Sunday, September 5, 2010

Summer scribbles

Not a whole lot of writing this summer, since the Muse and I aren't getting along that well. More reading, revisiting, and transcribing than anything else. Visiting 2001 and recalling books I read during that time. I have not yet reached September, though it is certainly coming. Journal #5 runs from Feb. 2001 to May 2002, and I'm working on July 2001 right now. I was 21 in 2001 and by then I had formed much of the outlook and beliefs that I have now. Nothing has really disturbed my beliefs to the point that I would want to junk them and seek something else. If anything, I'd suggest that my beliefs lean to a more Easterly direction than they did when I was in my 20s. When I was typing out my entries from my adolescence, my diatribes and outright rages would cause me to shake my head. Now I'm shaking my head again at how ignorant I was about other people when I was 21. I clearly showed, several times so far, that while I wanted freedom and independance (wanted to move out), I did very little to accomplish my goal. Small wonder I did not get anywhere in those days.

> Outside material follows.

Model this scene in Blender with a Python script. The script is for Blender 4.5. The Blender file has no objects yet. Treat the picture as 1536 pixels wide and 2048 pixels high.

On the other hand, when a literary situation called for some research, I worked very hard on that. The project never went anywhere, which makes me wonder how much preparation and planning one should dedicate to a literary project. The matter is moot for now since the Muse and I aren't on pleasant terms. Besides, I've got many books I want to read and I'm back to work now, so any work on literary projects will not take much of the spotlight. Speaking of books, I just finished reading a very good book by Philippe Aries called "The Hour of our Death". A most comprehensive account of the history of death and many things relating to it. I read it back in the day (2001) and again recommend it. You don't have to be extremely morbid to like this book, either. Very graphic in some parts - nay, risque even, but that just adds to it wonderfully. Macabre stuff!
Anyway, I'm starting into "Mayor of Casterbridge" by T. Hardy. Soon I'll get into "Jude the Obscure", which I remember liking. That's all for now. BYE.